When I had a whole group of students, I had a virtual assistant set up the scheduling. I didn't go with some company in India or whatever, as Tim Ferriss and others might recommend. I knew a smart operations person from a previous employer, I knew they were smart and capable, and so I had them handle it for an hourly rate. They did great, and it was very simple and painless. These days, since I only have two students, I just set up scheduling myself.

I don't use tmux or screen, which may surprise people. I'm interested in doing that, but in practice, they never seem worth the effort. I used to use Skype; although there's no doubt Skype sucks in some ways, virtually everybody has it, and it got the job done just fine. These days, I still use Skype for video chat, but I use ScreenHero for screen sharing. It's not perfect, but it's a lot less imperfect than Skype, and as a bonus, the NSA probably isn't listening in quite as much. I also use GitHub a lot, for obvious reasons.


In 2010 I'd mostly just have the student show me whatever they wanted to show me, and/or ask me whatever questions they had. These days, since I have a much smaller group of students, I prepare material ahead of time more often. In practice, I'm either pairing on code, or giving advice about career moves and/or product design. (A couple of my students in 2010 had startups and wanted feedback on usability and features.)

Hearing people say "pairing" when they mean "mentoring" or "explaining" is one of my Silicon Valley pet peeves — I've found that people in the Valley are often reluctant to learn new ideas, but eager to use the names of those new ideas as synonyms for things that they already do — so I want to point out that it's usually more lopsided than pairing's meant to be in the traditional sense.

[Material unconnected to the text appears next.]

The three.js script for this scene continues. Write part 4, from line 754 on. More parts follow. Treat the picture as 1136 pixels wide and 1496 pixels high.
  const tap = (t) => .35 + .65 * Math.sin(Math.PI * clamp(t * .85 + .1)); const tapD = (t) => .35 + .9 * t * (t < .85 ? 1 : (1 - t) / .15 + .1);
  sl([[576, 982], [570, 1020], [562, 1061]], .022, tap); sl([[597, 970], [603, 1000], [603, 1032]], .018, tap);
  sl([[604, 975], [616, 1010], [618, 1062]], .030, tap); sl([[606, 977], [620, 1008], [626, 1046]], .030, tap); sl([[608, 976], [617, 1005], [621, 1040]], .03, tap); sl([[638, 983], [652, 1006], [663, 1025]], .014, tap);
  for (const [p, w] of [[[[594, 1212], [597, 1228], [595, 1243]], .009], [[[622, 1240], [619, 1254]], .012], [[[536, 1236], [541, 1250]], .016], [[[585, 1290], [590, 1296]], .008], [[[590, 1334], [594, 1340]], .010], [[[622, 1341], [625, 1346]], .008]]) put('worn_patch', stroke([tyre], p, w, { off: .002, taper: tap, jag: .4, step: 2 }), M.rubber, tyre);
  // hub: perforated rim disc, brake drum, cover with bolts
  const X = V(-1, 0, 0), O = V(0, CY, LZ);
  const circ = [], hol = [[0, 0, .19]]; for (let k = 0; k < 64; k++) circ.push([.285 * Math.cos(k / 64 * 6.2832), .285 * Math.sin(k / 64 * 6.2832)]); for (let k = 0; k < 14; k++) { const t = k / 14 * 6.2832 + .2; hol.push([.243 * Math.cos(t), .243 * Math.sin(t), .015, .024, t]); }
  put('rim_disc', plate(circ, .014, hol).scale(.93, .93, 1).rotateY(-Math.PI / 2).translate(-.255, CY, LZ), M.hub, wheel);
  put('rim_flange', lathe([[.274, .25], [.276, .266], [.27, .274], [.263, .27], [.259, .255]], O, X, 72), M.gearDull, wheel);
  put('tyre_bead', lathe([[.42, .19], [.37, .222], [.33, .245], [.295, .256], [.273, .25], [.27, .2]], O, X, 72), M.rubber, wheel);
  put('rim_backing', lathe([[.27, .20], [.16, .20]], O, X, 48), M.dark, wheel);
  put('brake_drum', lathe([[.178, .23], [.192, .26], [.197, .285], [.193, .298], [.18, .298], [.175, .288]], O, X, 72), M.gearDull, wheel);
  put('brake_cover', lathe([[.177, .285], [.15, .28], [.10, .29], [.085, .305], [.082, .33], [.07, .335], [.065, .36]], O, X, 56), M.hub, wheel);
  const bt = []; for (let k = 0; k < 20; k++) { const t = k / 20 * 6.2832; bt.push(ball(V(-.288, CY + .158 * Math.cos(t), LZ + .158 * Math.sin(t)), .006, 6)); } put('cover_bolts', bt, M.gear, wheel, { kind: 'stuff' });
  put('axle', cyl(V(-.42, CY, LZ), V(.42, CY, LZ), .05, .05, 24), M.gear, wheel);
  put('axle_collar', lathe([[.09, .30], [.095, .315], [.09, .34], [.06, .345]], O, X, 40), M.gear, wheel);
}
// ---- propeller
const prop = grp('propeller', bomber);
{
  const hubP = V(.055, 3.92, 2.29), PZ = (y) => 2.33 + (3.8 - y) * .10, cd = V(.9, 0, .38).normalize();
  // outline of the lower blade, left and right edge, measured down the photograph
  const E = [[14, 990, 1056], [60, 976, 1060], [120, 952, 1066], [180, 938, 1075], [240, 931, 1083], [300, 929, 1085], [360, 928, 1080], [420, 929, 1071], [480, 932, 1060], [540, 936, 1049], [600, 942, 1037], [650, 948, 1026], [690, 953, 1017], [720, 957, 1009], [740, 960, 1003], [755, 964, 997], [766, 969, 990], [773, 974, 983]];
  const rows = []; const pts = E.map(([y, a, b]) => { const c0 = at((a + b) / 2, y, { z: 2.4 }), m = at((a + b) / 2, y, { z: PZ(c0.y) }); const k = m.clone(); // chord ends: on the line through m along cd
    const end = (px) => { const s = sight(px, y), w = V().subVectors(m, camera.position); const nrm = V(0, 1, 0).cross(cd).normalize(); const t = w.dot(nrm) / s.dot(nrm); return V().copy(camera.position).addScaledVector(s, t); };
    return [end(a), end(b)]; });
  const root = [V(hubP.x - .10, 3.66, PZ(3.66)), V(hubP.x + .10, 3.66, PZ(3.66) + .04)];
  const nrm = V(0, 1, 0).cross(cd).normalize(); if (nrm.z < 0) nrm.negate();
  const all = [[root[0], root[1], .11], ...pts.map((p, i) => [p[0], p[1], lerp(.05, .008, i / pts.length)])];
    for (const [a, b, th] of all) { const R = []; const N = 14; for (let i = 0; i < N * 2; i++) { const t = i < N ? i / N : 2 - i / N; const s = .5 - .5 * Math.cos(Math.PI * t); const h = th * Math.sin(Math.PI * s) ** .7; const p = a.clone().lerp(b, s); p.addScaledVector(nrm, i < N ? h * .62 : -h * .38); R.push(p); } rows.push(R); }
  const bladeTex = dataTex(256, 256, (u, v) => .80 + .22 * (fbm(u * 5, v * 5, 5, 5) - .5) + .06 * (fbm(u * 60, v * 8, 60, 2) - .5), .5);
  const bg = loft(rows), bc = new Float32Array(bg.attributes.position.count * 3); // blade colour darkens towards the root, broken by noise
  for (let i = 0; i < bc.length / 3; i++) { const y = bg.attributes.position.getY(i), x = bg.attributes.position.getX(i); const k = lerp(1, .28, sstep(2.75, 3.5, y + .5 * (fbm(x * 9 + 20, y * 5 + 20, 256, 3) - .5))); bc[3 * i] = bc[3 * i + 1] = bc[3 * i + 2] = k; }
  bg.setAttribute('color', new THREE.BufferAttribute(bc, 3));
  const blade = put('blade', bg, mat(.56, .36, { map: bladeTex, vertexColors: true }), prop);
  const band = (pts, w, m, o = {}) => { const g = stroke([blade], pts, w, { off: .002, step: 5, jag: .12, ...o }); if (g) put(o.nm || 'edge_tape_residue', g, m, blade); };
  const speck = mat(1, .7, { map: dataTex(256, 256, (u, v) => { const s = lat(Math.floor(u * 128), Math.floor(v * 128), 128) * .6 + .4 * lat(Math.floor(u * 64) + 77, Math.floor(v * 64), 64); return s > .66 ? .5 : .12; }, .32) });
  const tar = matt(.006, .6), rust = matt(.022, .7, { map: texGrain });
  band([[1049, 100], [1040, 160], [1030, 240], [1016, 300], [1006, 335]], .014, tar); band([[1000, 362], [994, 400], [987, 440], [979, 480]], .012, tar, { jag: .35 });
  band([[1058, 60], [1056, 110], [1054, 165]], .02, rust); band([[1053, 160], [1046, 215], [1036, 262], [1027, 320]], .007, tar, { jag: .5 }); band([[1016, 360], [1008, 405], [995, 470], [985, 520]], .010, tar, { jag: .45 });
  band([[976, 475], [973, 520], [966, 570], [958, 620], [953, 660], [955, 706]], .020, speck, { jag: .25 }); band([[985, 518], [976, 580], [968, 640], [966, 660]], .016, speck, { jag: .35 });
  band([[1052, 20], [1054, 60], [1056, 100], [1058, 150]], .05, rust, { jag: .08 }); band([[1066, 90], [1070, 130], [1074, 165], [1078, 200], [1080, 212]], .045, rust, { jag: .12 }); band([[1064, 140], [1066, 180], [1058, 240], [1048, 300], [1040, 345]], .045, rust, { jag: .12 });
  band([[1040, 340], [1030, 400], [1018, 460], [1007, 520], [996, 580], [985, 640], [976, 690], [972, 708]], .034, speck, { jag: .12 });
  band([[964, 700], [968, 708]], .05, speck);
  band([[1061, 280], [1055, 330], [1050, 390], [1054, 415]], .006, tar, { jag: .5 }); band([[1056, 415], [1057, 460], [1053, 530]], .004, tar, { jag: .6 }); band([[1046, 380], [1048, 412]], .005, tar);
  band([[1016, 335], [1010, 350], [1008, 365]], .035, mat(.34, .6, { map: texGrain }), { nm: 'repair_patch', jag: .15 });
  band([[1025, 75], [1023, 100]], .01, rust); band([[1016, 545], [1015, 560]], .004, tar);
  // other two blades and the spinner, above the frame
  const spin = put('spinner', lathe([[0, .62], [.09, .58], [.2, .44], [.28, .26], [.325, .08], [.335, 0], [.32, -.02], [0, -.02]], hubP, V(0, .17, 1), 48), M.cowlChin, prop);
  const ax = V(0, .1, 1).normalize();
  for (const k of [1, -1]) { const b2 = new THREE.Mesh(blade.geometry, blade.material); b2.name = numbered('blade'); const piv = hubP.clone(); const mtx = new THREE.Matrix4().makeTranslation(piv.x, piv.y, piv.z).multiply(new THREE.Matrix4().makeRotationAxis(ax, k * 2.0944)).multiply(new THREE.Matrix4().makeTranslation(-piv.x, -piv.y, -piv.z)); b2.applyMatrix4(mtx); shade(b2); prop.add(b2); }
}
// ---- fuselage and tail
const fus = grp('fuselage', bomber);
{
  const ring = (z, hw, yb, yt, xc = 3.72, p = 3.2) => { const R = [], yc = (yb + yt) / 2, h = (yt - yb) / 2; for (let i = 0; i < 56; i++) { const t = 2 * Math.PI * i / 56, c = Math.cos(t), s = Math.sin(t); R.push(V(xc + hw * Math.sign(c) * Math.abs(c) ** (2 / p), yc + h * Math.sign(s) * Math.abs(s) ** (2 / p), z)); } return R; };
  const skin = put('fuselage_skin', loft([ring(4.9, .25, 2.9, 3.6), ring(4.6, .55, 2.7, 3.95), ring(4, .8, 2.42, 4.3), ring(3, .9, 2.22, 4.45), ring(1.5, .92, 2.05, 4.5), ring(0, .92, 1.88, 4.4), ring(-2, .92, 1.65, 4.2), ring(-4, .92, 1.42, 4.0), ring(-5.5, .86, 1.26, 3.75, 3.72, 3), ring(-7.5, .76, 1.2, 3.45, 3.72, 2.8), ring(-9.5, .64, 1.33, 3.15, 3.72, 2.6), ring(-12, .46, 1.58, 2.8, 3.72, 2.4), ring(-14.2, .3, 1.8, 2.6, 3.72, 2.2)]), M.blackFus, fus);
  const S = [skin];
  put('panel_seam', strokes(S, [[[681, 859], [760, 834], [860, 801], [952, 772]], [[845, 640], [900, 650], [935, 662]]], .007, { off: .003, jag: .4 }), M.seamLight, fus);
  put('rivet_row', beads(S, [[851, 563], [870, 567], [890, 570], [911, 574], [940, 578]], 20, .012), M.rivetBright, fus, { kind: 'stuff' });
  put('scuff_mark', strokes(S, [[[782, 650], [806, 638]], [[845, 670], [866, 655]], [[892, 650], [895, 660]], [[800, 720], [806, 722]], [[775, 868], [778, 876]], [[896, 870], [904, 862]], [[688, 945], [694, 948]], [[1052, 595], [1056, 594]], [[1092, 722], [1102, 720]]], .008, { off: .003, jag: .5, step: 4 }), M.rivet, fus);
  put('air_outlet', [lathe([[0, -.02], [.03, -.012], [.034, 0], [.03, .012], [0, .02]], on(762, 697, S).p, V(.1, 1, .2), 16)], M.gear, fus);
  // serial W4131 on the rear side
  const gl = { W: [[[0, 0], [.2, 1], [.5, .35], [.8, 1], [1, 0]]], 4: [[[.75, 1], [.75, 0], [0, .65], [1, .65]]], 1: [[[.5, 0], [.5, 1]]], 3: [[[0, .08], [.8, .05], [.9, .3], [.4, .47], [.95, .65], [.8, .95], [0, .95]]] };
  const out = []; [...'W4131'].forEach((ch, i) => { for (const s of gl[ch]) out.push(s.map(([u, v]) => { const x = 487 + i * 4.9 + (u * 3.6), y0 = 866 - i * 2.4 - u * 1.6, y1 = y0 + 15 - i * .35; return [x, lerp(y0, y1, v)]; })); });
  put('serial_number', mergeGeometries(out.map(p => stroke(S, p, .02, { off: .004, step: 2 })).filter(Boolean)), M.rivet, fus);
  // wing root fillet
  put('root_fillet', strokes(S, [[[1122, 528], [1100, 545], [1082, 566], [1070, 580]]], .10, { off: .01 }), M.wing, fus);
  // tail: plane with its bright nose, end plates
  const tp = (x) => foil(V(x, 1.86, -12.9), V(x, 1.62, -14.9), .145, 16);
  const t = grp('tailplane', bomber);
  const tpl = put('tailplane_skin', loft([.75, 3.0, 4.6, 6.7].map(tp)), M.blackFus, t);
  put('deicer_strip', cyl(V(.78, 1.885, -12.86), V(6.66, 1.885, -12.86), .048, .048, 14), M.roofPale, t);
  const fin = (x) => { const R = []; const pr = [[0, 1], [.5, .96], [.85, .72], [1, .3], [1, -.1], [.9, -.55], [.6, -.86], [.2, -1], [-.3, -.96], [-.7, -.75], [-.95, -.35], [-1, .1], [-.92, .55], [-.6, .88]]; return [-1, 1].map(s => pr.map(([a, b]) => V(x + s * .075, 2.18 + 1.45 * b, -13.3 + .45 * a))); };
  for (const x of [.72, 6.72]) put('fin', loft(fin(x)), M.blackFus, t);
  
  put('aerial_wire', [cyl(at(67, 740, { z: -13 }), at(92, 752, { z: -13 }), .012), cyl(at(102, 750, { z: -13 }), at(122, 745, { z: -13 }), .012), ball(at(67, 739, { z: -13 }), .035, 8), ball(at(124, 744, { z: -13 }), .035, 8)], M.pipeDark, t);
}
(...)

Also, to be fair to my students, the degree of lopsidedness varies from case to case. And one of the most enjoyable things about doing this is that if you have a student for a long period of time, you get to see the pairing become less lopsided as time goes on. In some cases, I've seen it become much less lopsided, and that's been great.

Anyway, I've also just demo-ed the process of writing Clojure, for a person with a C background who'd done extensive reading in modern web dev, but had no actual experience with it. And for my drum teacher/Rails student, I had him start by writing unit tests for essential pieces of the Ruby language like Array and String.


I'd say any programmer who can teach something, should. I think that's actually a large number of programmers. My guess is that most programmers reading this will underestimate the degree to which they know things that they can teach. I'm not saying that teaching is a universal skill, but rather that the culture of open source tends to over-valorize a small community of "experts."

The minute you get beyond rank newbie status, you have something you can teach. You may have to learn the skill of teaching, but giving talks at conferences and user groups is a great way to build that ability, and it's actually very important to do that anyway. It's no good if you can write great code but you can't explain it to anyone.

Anyway, I say it's worth doing because typically our work is somewhat dry and impersonal, but teaching generates a lot of warm fuzzies. It's fantastic when you see a student succeed (especially when they succeed by following your advice). Also, the more you help somebody when they get started, the more logical it is to assume that they're going to help other people too, once they get a bit more senior.

Any time I see a bit of open source drama or similar group dysfunction — which, let's face it, is whenever I open Twitter — I feel glad that I've done a little bit to make the world of hacking a bit more helpful and a bit less bickery. After all, I only know a few ways to deal with open source drama: ignore it, make fun of it, or find some way to make it at least a little less commonplace. The last method seems the best.

Go And Do Likewise

I think most people who read this will have the ability to do the same thing, and I definitely think you should. Do it for money, do it for free, do it for the warm fuzzies or for political reasons, but one way or another, you should take time to mentor other programmers. It's good shit.